Penn. gas drilling prompts grassroots data gathering partnership

By on March 23, 2012
jacobs creek watershed pennsylvania


Prompted by concerns over expanding natural gas drilling in Pennsylvania, the state’s watershed-based environmental groups are moving beyond education, restoration and political advocacy by collecting rigorous water quality data on the streams they protect.

“We’ve been around since the late ‘90s and we’ve done a lot of projects and a lot of education, but we’ve never really done any proactive stream monitoring,” said Patricia Miller, executive director of the Jacobs Creek Watershed Association. “There haven’t been as many grants available.”

But that’s changing.

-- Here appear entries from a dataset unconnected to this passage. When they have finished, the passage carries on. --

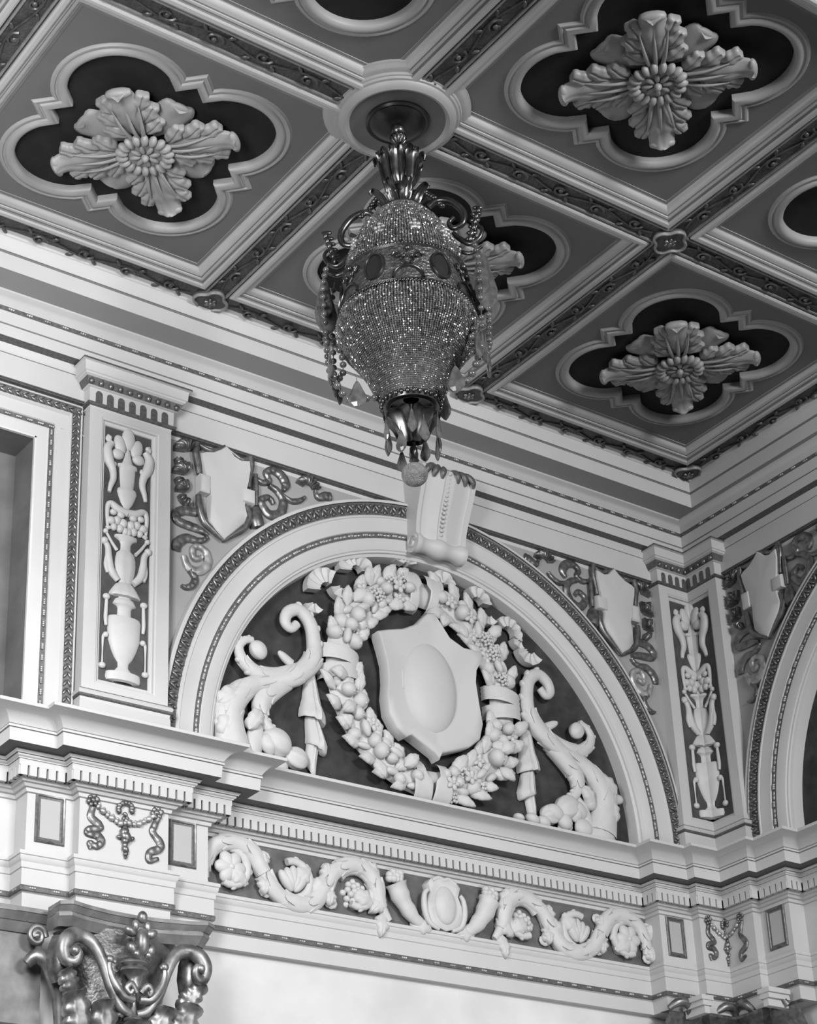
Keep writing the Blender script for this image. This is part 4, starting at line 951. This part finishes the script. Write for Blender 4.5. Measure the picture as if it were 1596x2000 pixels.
for i in range(10):                          # little crosses of brass on the upper netting
    a = R_(-90 + 12 + 36 * i); r, z = prof_at(PROF, .72); w = M()
    for dx, dz in ((0, 0), (.02, 0), (-.02, 0), (0, .02), (0, -.022), (.014, -.026), (-.014, -.026)): w.ball(CP(r + .006, a + dx / r, z + dz), (.0125, .0125, .0125), n=8, m=5)
    build('star_ornament', w, GILT, t, LF, 60)
# bottom rim, leaf cup, finial and ball
w = M(); w.lathe([(.142, -1.82), (.150, -1.83), (.142, -1.845), (.122, -1.85), (.112, -1.846), (.108, -1.835), (.10, -1.80), (.04, -1.79)], n=48); build('bottom_rim', w, BRASS, t, LF, 40)
w = M()
for i in range(30): 
    a = 2 * PI * i / 30; w.ball(CP(.150, a, -1.825), (.014, .012, .017), a, n=8, m=6)
build('rim_leaves', w, BRASS, t, LF, 60)
w = M(); w.lathe([(.012, -1.78), (.012, -1.86), (.024, -1.875), (.024, -1.895), (.014, -1.91), (.018, -1.96), (.026, -2.0), (.018, -2.03), (.012, -2.06), (.02, -2.075), (.02, -2.10), (.012, -2.115), (.026, -2.145), (.01, -2.16)], n=16); w.ball((0, 0, -1.885), (.028, .028, .026), n=14, m=8); build('finial_stem', w, BRASS, t, LF, 60)
for i in range(6):
    a = i * PI / 3 + R_(-60)
    vleaf([(.03, -2.045, .4), (.05, -2.01, .9), (.075, -1.95, 1.1), (.105, -1.905, 1.1), (.130, -1.895, .7), (.140, -1.91, .2)], a, .052, 'cup_leaf', flute=.04)
w = M(); w.ball((0, 0, -2.225), (.066, .066, .062), n=28, m=18); lab(build('finial_ball', w, mat('beaded_ball', .34, .35, .3, v2=.16, scale=30, bump=.8, bscale=140), t, LF, 60), 'round beaded ball')
def pendant(x, y, z, L, W, a, nm='crystal_drop', flat=.45, par=None):
    w = M(); ca, sa = cos(a), sin(a); rows = []
    for f, q in ((0, .10), (.12, .34), (.35, .62), (.62, 1.0), (.80, .88), (.93, .45), (1, .03)):
        rows.append([(x + (W * q * cos(2 * PI * j / 8)) * -sa + W * q * flat * sin(2 * PI * j / 8) * ca, y + W * q * cos(2 * PI * j / 8) * ca + W * q * flat * sin(2 * PI * j / 8) * sa, z - L * f) for j in range(8)])
    w.grid(rows, True); w.tube([(x, y, z + .022, .002), (x, y, z - .002, .002)], 1, 5, sub=1); return build(nm, w, CRYS, par or t, LF, 0)
for i in range(6):                           # drops from the leaf cup: inner ring of hooks
    a = i * PI / 3 + R_(-90); x, y, z = CP(.150, a, -1.915)
    w = M(); w.tube([CP(.10, a, -1.93) + (.005,), CP(.13, a, -1.905) + (.006,), CP(.150, a, -1.912) + (.005,)], 1, 6); hk = build('hook', w, BRASS, t, LF, 60)
    pendant(x, y, z - .02, .135, .024, a, par=hk)
for i in range(6):
    a = i * PI / 3 + R_(-60); x, y, z = CP(.118, a, -1.965); pendant(x, y, z - (.06 if i % 2 else .0), .13, .032, a)
# scroll brackets carrying crystal plates, leaf sprigs and bead festoons
def chain(P, nm='bead_chain', rad=.0165, gap=.036):
    Q = smooth(P, 8); w = M(); acc = 0; last = None
    for a, b in zip(Q, Q[1:]):
        d = math.dist(a[:3], b[:3]); acc += d
        if acc >= gap: w.ball(b[:3], (rad, rad, rad), n=10, m=7); acc = 0
    w.tube([p[:3] + (.003,) for p in P], 1, 5); build(nm, w, CRYS, t, LF, 50)
for a in (R_(172), R_(-14), R_(80)):
    def q(r, z, o=0.): return CP(r, a + o, z)
    w = M(); w.tube([q(.15, -.62) + (.016,), q(.20, -.59) + (.018,), q(.275, -.62) + (.019,), q(.33, -.70) + (.019,), q(.325, -.77) + (.017,), q(.275, -.79) + (.015,), q(.25, -.75) + (.013,), q(.28, -.72) + (.012,)], 1, 8, up=q(1, 0, PI / 2)); build('scroll_bracket', w, BRASS, t, LF, 60)
    w = M(); w.tube([q(.27, -.82) + (.014,), q(.31, -.87) + (.016,), q(.36, -.91) + (.015,), q(.41, -.88) + (.012,), q(.425, -.83) + (.010,), q(.40, -.80) + (.009,), q(.385, -.83) + (.008,)], 1, 8, up=q(1, 0, PI / 2)); w.tube([q(.31, -.95) + (.012,), q(.36, -.97) + (.011,), q(.42, -.94) + (.009,)], 1, 8, up=q(1, 0, PI / 2)); build('scroll_bracket', w, BRASS, t, LF, 60)
    w = M()
    for k_ in range(6):
        f = k_ / 5; w.ball(q(.36 + .05 * f, -.88 + .19 * f, .0), (.030, .013, .014), n=8, m=5)
        for o in (-.07, .07): w.ball(q(.365 + .05 * f, -.89 + .18 * f, o * (1 - f * .6)), (.013, .012, .026), n=8, m=5)
    build('leaf_sprig', w, BRASS, t, LF, 60)
    w = M()
    for k_ in range(9):
        f = k_ / 8; w.ball(q(.12 + .10 * f, -.50 - .12 * f, .05 * sin(k_)), (.018, .014, .014), n=8, m=5)
    build('leaf_sprig', w, BRASS, t, LF, 60)
    for o, z, L, W in ((0, -.98, .36, .062), (-.16, -1.02, .26, .045), (.16, -1.02, .26, .045)):
        x, y, zz = q(.425, z, o); pendant(x, y, zz, L, W, a + PI / 2 + .5, 'crystal_plate', .22)
    chain([q(.40, -.95, -.22), q(.43, -1.10, -.25), q(.425, -1.30, -.24), q(.415, -1.50, -.2)]); chain([q(.40, -.95, .22), q(.43, -1.10, .25), q(.425, -1.30, .24), q(.415, -1.50, .2)])
    chain([q(.43, -1.28, .02), q(.425, -1.42, .03), q(.415, -1.56, .02), q(.40, -1.64, .0)])
    for o in (-.28, -.14, .0, .14, .28):
        x, y, zz = q(.405, -1.50 - .03 * abs(o * 4 % 1), o); pendant(x, y, zz, .17, .034, a + o, 'crystal_drop', .4)
    sg = 1 if a < 1 else -1
    x, y, zz = q(.275, -1.70, -.35 * sg); pendant(x, y, zz, .16, .05, a + PI / 2, 'crystal_drop', .35)
    chain([q(.41, -1.56, -.2 * sg), q(.385, -1.66, -.2 * sg), q(.34, -1.76, -.22 * sg), q(.29, -1.80, -.25 * sg), q(.22, -1.79, -.3 * sg), q(.17, -1.79, -.35 * sg)], rad=.020, gap=.044)
    chain([q(.37, -1.42, -.12 * sg), q(.34, -1.52, -.1 * sg), q(.35, -1.62, -.05 * sg), q(.40, -1.58, .05)], rad=.018, gap=.04)
# ------------------------------------------------------------------ gilded capitals at the bottom edge
def volute(w, pts, flat=.8, up=(0, 0, 1)): w.tube(pts, flat, 10, up=up)
CC = .26
def CL(x, y, c=CC): return on(FA, x / 2.85, 1300 + y / 2.85, c)
cx0 = -4.305
t = thing('gilded_capital', 'gilded composite capital with scrolls and leaves at lower left', 'capital', FA, cx0, -4.6, .0)
w = M()
ab = [(-.46, .16), (-.46, .30), (-.40, .335), (-.30, .30), (-.15, .268), (0, .258), (.15, .268), (.30, .30), (.40, .335), (.46, .30), (.46, .16)]
for (z0, z1, o0, o1) in ((-3.905, -3.925, .0, .0), (-3.925, -3.955, -.004, -.03), (-3.955, -3.975, -.035, -.035), (-3.975, -4.02, -.035, -.075)):
    rows = [[(cx0 + x * (1 + o0 * .8), z0, c + o0) for x, c in ab], [(cx0 + x * (1 + o1 * .8), z1, c + o1) for x, c in ab]]; w.grid(rows)
w.add([(cx0 + x, -3.905, c) for x, c in ab], [list(range(11))]); build('abacus', w, ABACUS, t, FA, 30)
w = M(); w.half([(-3.99, .36), (-4.05, .34), (-4.2, .30), (-4.4, .27), (-4.62, .26), (-4.9, .26)], cx0, .02, .62, 20); build('bell', w, mat('bell_gilding', .22, .4, .6, v2=.10, scale=14, bump=.3), t, FA, 60)
for sg in (-1, 1):
    X_ = lambda x: cx0 + sg * x * (.90 if sg > 0 else .97)
    w = M(); volute(w, [(X_(.02), -4.44, .26, .020), (X_(.08), -4.42, .27, .026), (X_(.15), -4.33, .28, .028), (X_(.20), -4.20, .28, .032), (X_(.26), -4.10, .27, .036), (X_(.34), -4.065, .27, .040), (X_(.41), -4.09, .29, .044), (X_(.445), -4.15, .30, .042), (X_(.43), -4.215, .30, .036), (X_(.385), -4.22, .31, .030), (X_(.365), -4.185, .32, .024), (X_(.385), -4.155, .325, .02)])
    w.ball((X_(.395), -4.17, .325), (.028, .028, .03)); build('volute', w, CAPG, t, FA, 60)
    w = M(); w.half([(-4.06, .04), (-4.12, .06), (-4.2, .068), (-4.27, .055), (-4.31, .03)], X_(.41), .17, 1.3, 14); build('volute_cheek', w, BRONZE, t, FA, 60)
    w = M(); volute(w, [(X_(.02), -4.37, .29, .022), (X_(.09), -4.36, .30, .026), (X_(.15), -4.29, .30, .022), (X_(.175), -4.22, .30, .016), (X_(.165), -4.185, .30, .014), (X_(.140), -4.19, .30, .012)])
    volute(w, [(X_(.015), -4.34, .31, .016), (X_(.05), -4.30, .32, .018), (X_(.078), -4.325, .32, .016), (X_(.06), -4.352, .325, .012), (X_(.045), -4.335, .33, .010)]); w.ball((X_(.172), -4.18, .30), (.024, .024, .02)); build('tendril', w, CAPG, t, FA, 60)
    for x, b, d, L, W in ((.14, -4.68, 80, .30, .085), (.27, -4.62, 70, .28, .09), (.33, -4.38, 55, .16, .06)):
        w = M(); w.leaf((X_(x), b, .22), R_(d) if sg > 0 else PI - R_(d), L, W, 4, .03, .05, .06, 16, 8, scal=.25, th=.03); build('acanthus_leaf', w, CAPG, t, FA, 60)
w = M(); w.leaf((cx0, -4.80, .24), PI / 2, .32, .10, 4, .03, .05, .08, 16, 8, scal=.25, th=.03); build('acanthus_leaf', w, CAPG, t, FA, 60)
w = M(); w.half([(-4.14, .02), (-4.16, .075), (-4.175, .080), (-4.19, .060), (-4.20, .075), (-4.215, .08), (-4.235, .05), (-4.26, .03), (-4.30, .045), (-4.33, .02), (-4.37, .015), (-4.44, .018), (-4.47, .055), (-4.48, .05)], cx0, .25, .9, 14); build('vase', w, CAPG, t, FA, 60)
w = M(); w.ball((cx0, -4.075, .335), (.075, .042, .04), PI / 2); 
for sg in (-1, 1):
    w.ball((cx0 + sg * .055, -4.11, .325), (.035, .028, .026), PI / 2 - sg * .5); w.ball((cx0 + sg * .062, -4.02, .32), (.038, .026, .026), sg * .5); w.ball((cx0 + sg * .035, -3.985, .325), (.030, .02, .02), PI / 2)
w.ball((cx0 + .005, -3.935, .325), (.034, .028, .026), PI / 2); w.ball((cx0 - .03, -4.14, .33), (.02, .02, .02)); w.ball((cx0 + .04, -4.14, .33), (.02, .02, .02)); build('flower', w, CAPG, t, FA, 60)
t = thing('side_capital', 'gilded capital with a spiral scroll, cut by the left edge', 'capital', FA, -4.85, -4.4, 0)
sx, sy = CL(205, 1505, .10)
w = M(); w.tube([(sx + .052 * (1 - q / 22) * cos(q * .62), sy + .058 * (1 - q / 22) * sin(q * .62), .10, .017) for q in range(17)], 1, 8, sub=2); w.ball((sx, sy, .10), .022); build('scroll', w, CAPG, t, FA, 60)
w = M(); w.tube([CL(150, 1660, .1) + (.1, .03), CL(190, 1625, .1) + (.12, .04), CL(250, 1660, .1) + (.13, .045), CL(300, 1760, .1) + (.12, .045), CL(330, 1860, .1) + (.1, .04), CL(345, 2000, .1) + (.08, .035)], .9, 10); build('curved_leaf', w, CAPG, t, FA, 60)
w = M(); a0, b0 = CL(100, 1320, .08); a1, b1 = CL(300, 1400, .08)
for z0, z1, c0_, c1_ in ((-3.905, -3.93, .12, .12), (-3.93, -3.97, .115, .08), (-3.97, -4.02, .075, .04)): w.add([(-5.4, z0, c0_), (-4.72, z0, c0_), (-4.72, z1, c1_), (-5.4, z1, c1_)], [[0, 1, 2, 3]])
w.box(-5.4, -4.73, -4.5, -4.0, -.1, .03); build('abacus', w, ABACUS, t, FA, 30)
t = thing('corner_capital', 'dark capital with pale abacus horns in the corner at the bottom edge', 'capital', FA, .25, -4.2, 0)
w = M(); w.sweep([(-.33, .44), (-.01, .44), (-.01, .37), (.23, .37), (.23, .12), (.30, .12), (.30, -.15)], [(c, ZC + b) for c, b in ((-.05, -3.90), (.03, -3.905), (.03, -3.925), (.0, -3.95), (-.01, -3.97), (-.05, -4.05), (-.06, -4.4))]); build('abacus', w, BRONZE, t, FW, 30)
for F, u, v in ((FA, 1378, 1958), (FB, 1497, 1944)):
    a, b = on(F, u, v, .27); w = M()
    for z, hw, h in ((.030, .052, .016), (.008, .038, .010), (-.012, .042, .010), (-.045, .022, .026)): w.box(a - hw, a + hw, b + z - h, b + z + h, .10, .27 + hw * .5)
    build('horn', w, PAINT, t, F, 20)
for F, u, v in ((FA, 1330, 1965), (FA, 1420, 1975), (FB, 1455, 1968), (FB, 1520, 1955)):
    a, b = on(F, u, v, .12); w = M(); w.tube([(a - .09, b - .02, .1, .02), (a - .03, b + .02, .14, .03), (a + .04, b + .01, .15, .03), (a + .08, b - .05, .12, .025)], .9, 8); build('leaf_scroll', w, BRONZE, t, F, 60)
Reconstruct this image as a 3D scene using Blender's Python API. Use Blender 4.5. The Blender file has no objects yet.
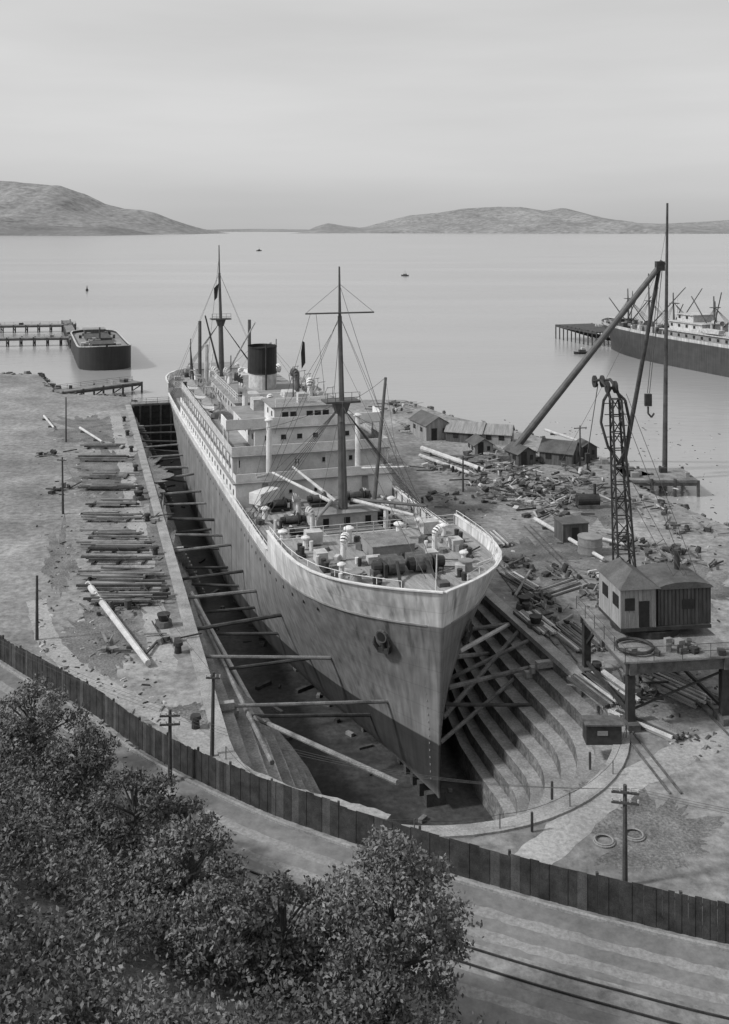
import bpy, bmesh, math, random
import numpy as np
from mathutils import Vector, Matrix, noise
from mathutils.geometry import tessellate_polygon
random.seed(7); np.random.seed(7)
R=random.uniform
H=35.0; F=1000.0; V0=230.0
def P(u,v,z=0.0):
    y=F*(H-z)/(v-V0); return Vector(((u-364.5)/F*y,y,z))
# ---------------------------------------------------------------- materials
def mat(name,lo,hi,scale=1.0,rough=0.85,bump=0.0,bscale=None,detail=6,stretch=(1,1,1),spec=0.3,fine=0.0,fs=14,big=0.0,bigs=0.03):
    m=bpy.data.materials.new(name); m.use_nodes=True; n=m.node_tree.nodes; l=m.node_tree.links
    b=n['Principled BSDF']; b.inputs['Roughness'].default_value=rough
    b.inputs['Specular IOR Level'].default_value=spec
    tc=n.new('ShaderNodeTexCoord'); mp=n.new('ShaderNodeMapping'); mp.inputs['Scale'].default_value=stretch
    l.new(tc.outputs['Object'],mp.inputs['Vector'])
    t=n.new('ShaderNodeTexNoise'); t.inputs['Scale'].default_value=scale; t.inputs['Detail'].default_value=detail; t.inputs['Roughness'].default_value=0.65
    l.new(mp.outputs[0],t.inputs['Vector'])
    r=n.new('ShaderNodeMapRange'); r.inputs['From Min'].default_value=0.33; r.inputs['From Max'].default_value=0.67
    r.inputs['To Min'].default_value=lo; r.inputs['To Max'].default_value=hi
    l.new(t.outputs['Fac'],r.inputs['Value']); out=r.outputs[0]
    for amt,sc_,dt in((fine,scale*fs,7),(big,bigs,9)):
        if amt<=0: continue
        t3=n.new('ShaderNodeTexNoise'); t3.inputs['Scale'].default_value=sc_; t3.inputs['Detail'].default_value=dt; t3.inputs['Roughness'].default_value=0.7
        l.new(mp.outputs[0],t3.inputs['Vector'])
        r3=n.new('ShaderNodeMapRange'); r3.inputs['From Min'].default_value=0.35; r3.inputs['From Max'].default_value=0.65
        r3.inputs['To Min'].default_value=1-amt; r3.inputs['To Max'].default_value=1+amt
        l.new(t3.outputs['Fac'],r3.inputs['Value'])
        mu=n.new('ShaderNodeMath'); mu.operation='MULTIPLY'; l.new(out,mu.inputs[0]); l.new(r3.outputs[0],mu.inputs[1]); out=mu.outputs[0]
    l.new(out,b.inputs['Base Color'])
    if bump>0:
        t2=n.new('ShaderNodeTexNoise'); t2.inputs['Scale'].default_value=bscale or scale*6; t2.inputs['Detail'].default_value=6
        l.new(mp.outputs[0],t2.inputs['Vector'])
        bp=n.new('ShaderNodeBump'); bp.inputs['Strength'].default_value=bump; bp.inputs['Distance'].default_value=0.15
        l.new(t2.outputs['Fac'],bp.inputs['Height']); l.new(bp.outputs[0],b.inputs['Normal'])
    return m
WHITE=mat('white_paint',0.48,0.72,0.5,0.6,fine=0.1)
OFFW=mat('weathered_white',0.3,0.52,1.2,0.7,fine=0.16)
GREY=mat('grey_paint',0.17,0.27,0.8,0.7,fine=0.12)
DECK=mat('deck_planks',0.17,0.33,0.5,0.85,stretch=(6,0.6,1),fine=0.3)
DARK=mat('dark_iron',0.02,0.05,1.5,0.7,fine=0.2)
BLACK=mat('black_paint',0.012,0.022,1.0,0.6)
GLASS=mat('dark_opening',0.015,0.03,2.0,0.4)
RUST=mat('rusty_iron',0.05,0.13,1.6,0.85,fine=0.3)
MAST=mat('mast_paint',0.06,0.11,1.0,0.6)
WOOD=mat('weathered_timber',0.1,0.24,0.7,0.9,fine=0.3)
WOODD=mat('tarred_timber',0.035,0.09,0.8,0.9,fine=0.3)
WOODL=mat('pale_timber',0.36,0.56,0.8,0.85,fine=0.2)
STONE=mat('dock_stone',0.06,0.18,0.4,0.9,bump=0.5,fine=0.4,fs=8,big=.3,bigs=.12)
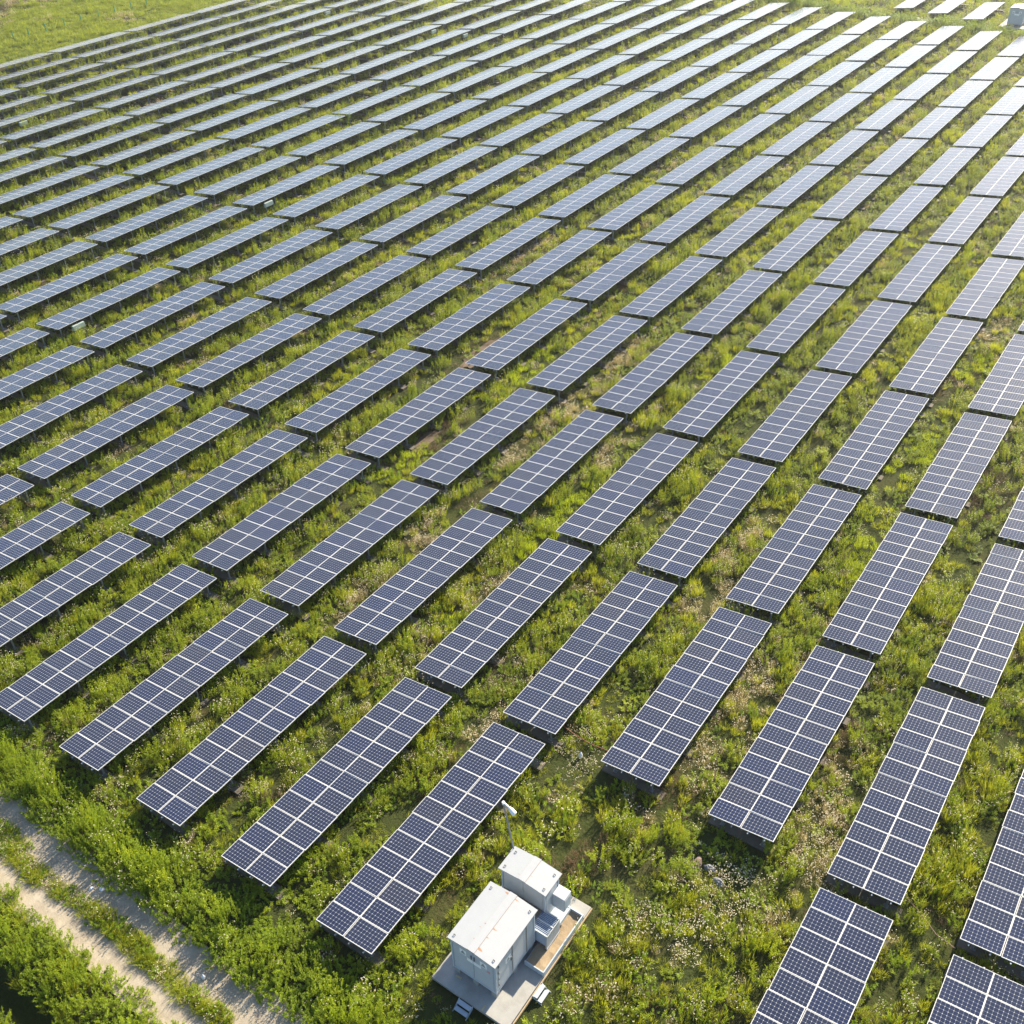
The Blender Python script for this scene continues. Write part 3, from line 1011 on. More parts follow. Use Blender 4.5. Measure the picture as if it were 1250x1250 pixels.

State agencies, foundations and other organizations are increasingly funding grassroots efforts to watch for changes in water quality in streams near drilling sites and gather baseline data in watersheds where drillers haven’t yet moved in.

Based in Mt. Pleasant, Penn., the Jacobs Creek Watershed Association is one of several groups partnering in the Laurel Highlands Marcellus Monitoring Project. The project is coordinated by the Mountain Watershed Association which focuses on the Indian Creek and Youghiogheny River watersheds. Their goal is to establish baseline water quality data for area streams.

So far, the project has more than 60 Solinst LTC Levelogger Junior water level loggers in streams throughout adjacent watersheds in southwest Pennsylvania.

“Some are in headwaters, some are above drilling sites, some are below drilling sites,” said Carla Ruddock, the Mountain Watershed Association’s field technician. “Some of the sites we’re using to collect baseline data before drilling has even come into the region.”

For groups on the lookout for drilling impacts, the parameter of choice is specific conductivity which the data loggers measure every fifteen minutes. At sites near drilling operations, Ruddock said they’re graphing the data and looking for peaks.

“If those peaks are four times higher than normal conductivity at similar flow, we’re filing a complaint with the state Department of Environmental Protection for them to go out and investigate what’s happening.”

Before Pennsylvania’s watershed groups were watching their waterways for impacts from natural gas drilling, they were dealing with the effects of another form of fossil fuel extraction: coal mining.

Pennsylvania’s steel industry created a high demand for coke, an ingredient in steel manufacturing created by heating coal.

“This region of Pennsylvania had a lot of coal, so in the late 1800s coal mining was very big in this area,” Miller said. “A lot of those mines have been abandoned now, and we have to to deal with the effects of that, which is a lot of mine drainage.”

Water draining from abandoned coal mines is often acidic and can render streams lifeless. Both the Mountain Watershed Association and Jacobs Creek Watershed Association have led projects to install treatment systems at abandoned mines.

The Jacobs Creek watershed’s connection to the steel industry runs deeper than its abandoned mines. The watershed is also the birthplace of Henry Clay Frick, founder of a coke manufacturing company and chairman of the Carnegie Steel Company.

Frick’s business partner, Andrew Carnegie, founded the Carnegie Museum of Natural History in 1895. Today, the museum’s Powdermill Nature Preserve is helping with the Laurel Highlands Marcellus Monitoring Project.

Other partner groups include the Loyalhanna Watershed Association, Conemaugh Valley Conservancy and the Somerset Conservation District.

“It is a collaboration of all these organizations,” Ruddock said. “It’s a nice regional approach. It’s nice to see all these groups working together for the same goal.”